- _Stated exercise_:
Copy out every line exactly, passing over the pictures.

--- start Source material ---

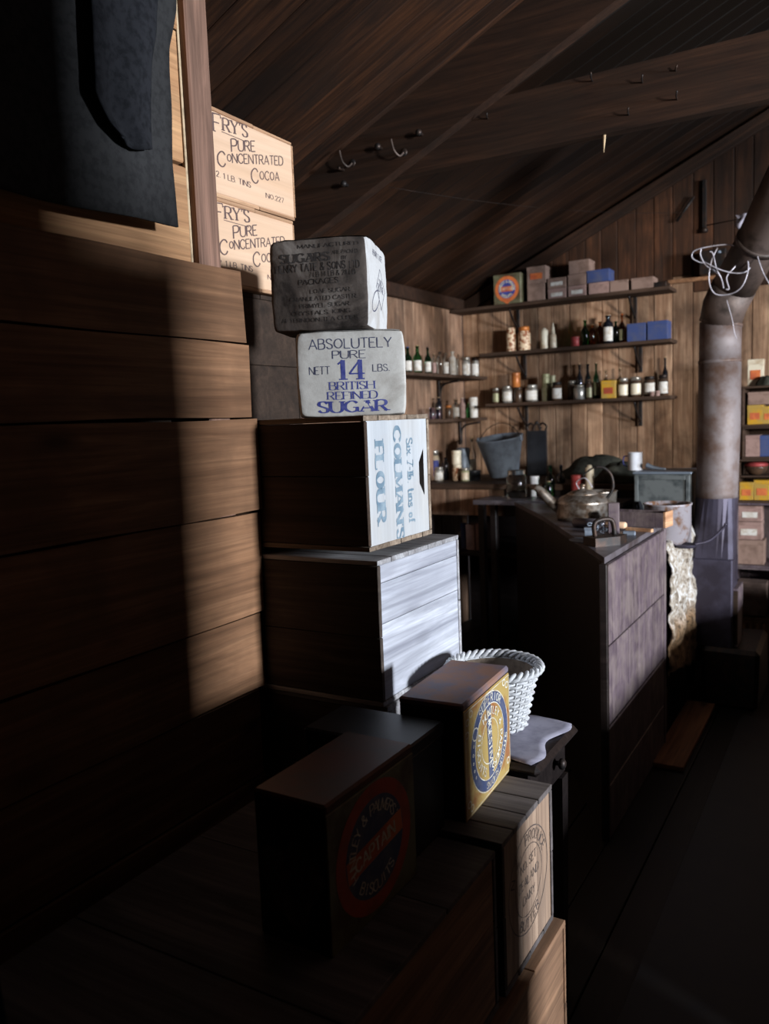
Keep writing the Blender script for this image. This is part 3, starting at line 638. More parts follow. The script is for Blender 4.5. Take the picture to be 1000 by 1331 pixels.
crate('packing_crate', 'reddish-brown crate on the floor below the stamped crate', -.560, 1.04, .0, .38, .640, .372-.001, M['low_end'], M['low_end'], M['dark_crate'], 3, 2, 1)
crate('packing_crate', 'unlit crate on the floor at the very bottom of the foreground pile', -.590, .40, .0, .50, .62, .372-.001, M['low_end'], M['low_end'], M['dark_crate'], 3, 2, 2)

# ---- sugar packets
def packet(name, label, cat, loc, rz, w_, d_, h_, puff, top_m, seed, side=None, sharp=.95):
    t = thing(name, label, cat, loc, rz, 'sugar packets')
    def f(u, v, q):     # cube point in [-1,1]^3 -> packet surface
        p = Vector((u, v, q)); r = 1-(1-sharp)*.5*max(0, abs(u*v*q))**2
        e = Vector((u*(1+puff*(1-v*v)*(1-q*q)*.6*abs(u)), v*(1+puff*1.3*(1-u*u)*(1-q*q)), q*(1+puff*.5*(1-u*u)*(1-v*v))))
        for a, b in ((0, 1), (0, 2), (1, 2)):
            k = (abs(p[a])*abs(p[b]))**14; e[a] *= 1-.022*k; e[b] *= 1-.022*k
        wv = noise.noise(Vector((u*1.7+seed, v*1.7, q*1.7)))*.016+noise.noise(Vector((u*5+seed, v*5, q*5)))*.007
        e *= (1+wv)*r
        return Vector((e.x*w_/2, e.y*d_/2, (e.z*.5+.5)*h_))
    n = 44; mb = MB()
    def gs(i): s = -1+2*i/n; return math.copysign(1-(1-abs(s))**1.25, s)
    faces = (lambda a, b: (a, -1, b), lambda a, b: (1, a, b), lambda a, b: (-a, 1, b), lambda a, b: (-1, -a, b), lambda a, b: (a, b, 1), lambda a, b: (a, -b, -1))
    for k, g in enumerate(faces):
        vs = [f(*g(gs(i), gs(j))) for j in range(n+1) for i in range(n+1)]
        fs = [(j*(n+1)+i, j*(n+1)+i+1, (j+1)*(n+1)+i+1, (j+1)*(n+1)+i) for j in range(n) for i in range(n)]
        mb.add(vs, fs, 1 if (k == 1 and side) else 0, True)
    me = mb.mesh('paper_wrap'); bm = bmesh.new(); bm.from_mesh(me); bmesh.ops.remove_doubles(bm, verts=bm.verts, dist=.00005); bm.to_mesh(me); bm.free()
    link('paper_wrap', me, [top_m, side] if side else top_m, t)
    # folded flap on top
    mb = MB(); vs = []
    for i in range(13):
        a = -.96+1.92*i/12
        for b, e in ((-.98, .0015), (-.55, .004), (-.45, .0015)):
            p = f(a, b, 1); vs.append(p+Vector((0, -.001, e+.003*abs(noise.noise(Vector((a*4, b, seed)))))))
    mb.add(vs, [(i*3+j, (i+1)*3+j, (i+1)*3+j+1, i*3+j+1) for i in range(12) for j in range(2)], 0, True).obj('flap', top_m, t)
    front = lambda a, b: f(a/(w_/2), -1, b/(h_/2)-1)+Vector((0, -.0004, 0))
    right = lambda a, b: f(1, a/(d_/2), b/(h_/2)-1)+Vector((.0004, 0, 0))
    return t, front, right
A30 = math.radians(33)
c2 = at(457, 482, y=1.70)
W2, H2, D2 = .262, .205, .15
base = Vector((c2.x, c2.y, 1.5125))+Vector((-math.sin(A30), math.cos(A30), 0))*D2/2
t2, front, right = packet('sugar_packet', 'clean white sugar packet marked 14 lbs, on the flour crate', 'packet', base, A30, W2, D2, H2, .055, M['sack_clean'], 3.1)
def put(t, fn, runs, cx, y, h, wd, m, thick=.15, thin=.09, serif=False, name='lettering', gap=.16):
    Q, W = line_quads(runs, h, thick, thin, serif, gap); k = wd/W
    return print_on(name, [[(a*k+cx, b+y) for a, b in q] for q in Q], fn, m, t)
HH = H2
put(t2, front, 'ABSOLUTELY', .0, .163, .0235, .200, M['sugar_ink_grey'], .12, .09)
put(t2, front, 'PURE', -.004, .139, .0185, .080, M['sugar_ink_grey'], .12, .09)
put(t2, front, 'NETT', -.077, .103, .0185, .050, M['sugar_ink_grey'], .12, .09)
put(t2, front, 'LBS.', .072, .106, .0165, .040, M['sugar_ink_grey'], .12, .09)
put(t2, front, '14', .0, .088, .047, .064, M['sugar_ink'], .2, .07, True)
put(t2, front, 'BRITISH', .0, .065, .0185, .108, M['sugar_ink'], .15, .06, True)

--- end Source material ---

- _Task result_:
Keep writing the Blender script for this image. This is part 3, starting at line 638. More parts follow. The script is for Blender 4.5. Take the picture to be 1000 by 1331 pixels.
crate('packing_crate', 'reddish-brown crate on the floor below the stamped crate', -.560, 1.04, .0, .38, .640, .372-.001, M['low_end'], M['low_end'], M['dark_crate'], 3, 2, 1)
crate('packing_crate', 'unlit crate on the floor at the very bottom of the foreground pile', -.590, .40, .0, .50, .62, .372-.001, M['low_end'], M['low_end'], M['dark_crate'], 3, 2, 2)

# ---- sugar packets
def packet(name, label, cat, loc, rz, w_, d_, h_, puff, top_m, seed, side=None, sharp=.95):
    t = thing(name, label, cat, loc, rz, 'sugar packets')
    def f(u, v, q):     # cube point in [-1,1]^3 -> packet surface
        p = Vector((u, v, q)); r = 1-(1-sharp)*.5*max(0, abs(u*v*q))**2
        e = Vector((u*(1+puff*(1-v*v)*(1-q*q)*.6*abs(u)), v*(1+puff*1.3*(1-u*u)*(1-q*q)), q*(1+puff*.5*(1-u*u)*(1-v*v))))
        for a, b in ((0, 1), (0, 2), (1, 2)):
            k = (abs(p[a])*abs(p[b]))**14; e[a] *= 1-.022*k; e[b] *= 1-.022*k
        wv = noise.noise(Vector((u*1.7+seed, v*1.7, q*1.7)))*.016+noise.noise(Vector((u*5+seed, v*5, q*5)))*.007
        e *= (1+wv)*r
        return Vector((e.x*w_/2, e.y*d_/2, (e.z*.5+.5)*h_))
    n = 44; mb = MB()
    def gs(i): s = -1+2*i/n; return math.copysign(1-(1-abs(s))**1.25, s)
    faces = (lambda a, b: (a, -1, b), lambda a, b: (1, a, b), lambda a, b: (-a, 1, b), lambda a, b: (-1, -a, b), lambda a, b: (a, b, 1), lambda a, b: (a, -b, -1))
    for k, g in enumerate(faces):
        vs = [f(*g(gs(i), gs(j))) for j in range(n+1) for i in range(n+1)]
        fs = [(j*(n+1)+i, j*(n+1)+i+1, (j+1)*(n+1)+i+1, (j+1)*(n+1)+i) for j in range(n) for i in range(n)]
        mb.add(vs, fs, 1 if (k == 1 and side) else 0, True)
    me = mb.mesh('paper_wrap'); bm = bmesh.new(); bm.from_mesh(me); bmesh.ops.remove_doubles(bm, verts=bm.verts, dist=.00005); bm.to_mesh(me); bm.free()
    link('paper_wrap', me, [top_m, side] if side else top_m, t)
    # folded flap on top
    mb = MB(); vs = []
    for i in range(13):
        a = -.96+1.92*i/12
        for b, e in ((-.98, .0015), (-.55, .004), (-.45, .0015)):
            p = f(a, b, 1); vs.append(p+Vector((0, -.001, e+.003*abs(noise.noise(Vector((a*4, b, seed)))))))
    mb.add(vs, [(i*3+j, (i+1)*3+j, (i+1)*3+j+1, i*3+j+1) for i in range(12) for j in range(2)], 0, True).obj('flap', top_m, t)
    front = lambda a, b: f(a/(w_/2), -1, b/(h_/2)-1)+Vector((0, -.0004, 0))
    right = lambda a, b: f(1, a/(d_/2), b/(h_/2)-1)+Vector((.0004, 0, 0))
    return t, front, right
A30 = math.radians(33)
c2 = at(457, 482, y=1.70)
W2, H2, D2 = .262, .205, .15
base = Vector((c2.x, c2.y, 1.5125))+Vector((-math.sin(A30), math.cos(A30), 0))*D2/2
t2, front, right = packet('sugar_packet', 'clean white sugar packet marked 14 lbs, on the flour crate', 'packet', base, A30, W2, D2, H2, .055, M['sack_clean'], 3.1)
def put(t, fn, runs, cx, y, h, wd, m, thick=.15, thin=.09, serif=False, name='lettering', gap=.16):
    Q, W = line_quads(runs, h, thick, thin, serif, gap); k = wd/W
    return print_on(name, [[(a*k+cx, b+y) for a, b in q] for q in Q], fn, m, t)
HH = H2
put(t2, front, 'ABSOLUTELY', .0, .163, .0235, .200, M['sugar_ink_grey'], .12, .09)
put(t2, front, 'PURE', -.004, .139, .0185, .080, M['sugar_ink_grey'], .12, .09)
put(t2, front, 'NETT', -.077, .103, .0185, .050, M['sugar_ink_grey'], .12, .09)
put(t2, front, 'LBS.', .072, .106, .0165, .040, M['sugar_ink_grey'], .12, .09)
put(t2, front, '14', .0, .088, .047, .064, M['sugar_ink'], .2, .07, True)
put(t2, front, 'BRITISH', .0, .065, .0185, .108, M['sugar_ink'], .15, .06, True)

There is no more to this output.